Dengan adanya kegiatan ini, saya beserta panitia ingin mengajak pemuda untuk belajar dari anak-anak ini. Bukan saja kami yang mengajari mereka, namun sebaliknya. Kegiatan ini menerima sambutan yang baik dari berbagai pihak - sampai akhirnya datanglah satu momen krusial yang berkaitan dengan 'dana'. Saya jujur tidak pernah mengerti mengapa dana menjadi suatu masalah. Mungkin saya adalah bidak buruk dalam satuan organisasi karena tidak bisa berpikir terstruktur, tapi saya tidak pernah mengerti mengapa sebuah struktur dapat menghambat sebuah tujuan kegiatan awalnya. Sikap-sikap dewasa dari orang dewasa tidak saya dapatkan. Saya hanya mendapatkan kesan bahwa pemikiran dewasa menggagalkan rencana baik saya. Kegiatan ini burukkah? Menurut saya? Tidak. Ketika mereka mengatakan kegiatan ini tidak matang, tidak terencana sehingga kekurangan dana. In that moment I dare say to them: "The idea on your head is riddiculous, say what you said to us - it sounds stupid. You did what you told us not to do. Ironic huh?" But it happened anyway.

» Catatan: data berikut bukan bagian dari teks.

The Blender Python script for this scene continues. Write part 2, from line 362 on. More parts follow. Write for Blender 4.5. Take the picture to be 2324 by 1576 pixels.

Saya tidak akan menjelaskan masalahnya lebih jauh di sini karena menyangkut banyak pihak. Namun saya ingin menekankan terkait masalah ini, saya kecewa. Karena apa? Karena tujuan awal saya gagal. Saya gagal mengajak mereka berbuat lebih dari 'comfort zone' mereka sebagai sebuah tatanan kelompok sosial. Sedikit memberi perspektif untuk keluar dari eksklusivitas yang selalu menjadi masalah kaum minoritas dengan tambahan berbudaya 'orang tua jaman sekarang' seperti ini - saya hanya ingin mereka menyisihkan waktu mereka, memberikan sedikit perhatian yang tidak kami dapatkan. Tapi, pada akhirnya saya harus kecewa - reaksi mereka tidak sesuai dengan yang kami harapkan. Budaya apa ini? Entah. Saya belum mampu menamakannya. Satu hal yang jelas bahwa sebagai seorang pemimpin saya bicara keras dengan dasar yang jelas. Awalnya mungkin saya penuh emosi karena saya perempuan (dan saya tidak menyesali itu) karena emosi membuat kamu mampu merasa lebih dari laki-laki. Membuat saya sadar ada sesuatu yang salah dengan sistem ini...dan saya masih berusaha untuk mengubahnya perlahan. Asertif adalah pilihan, tapi perubahan itu mutlak. Sooner or later.

I'm just sharing. Don't take it too far. Thank you.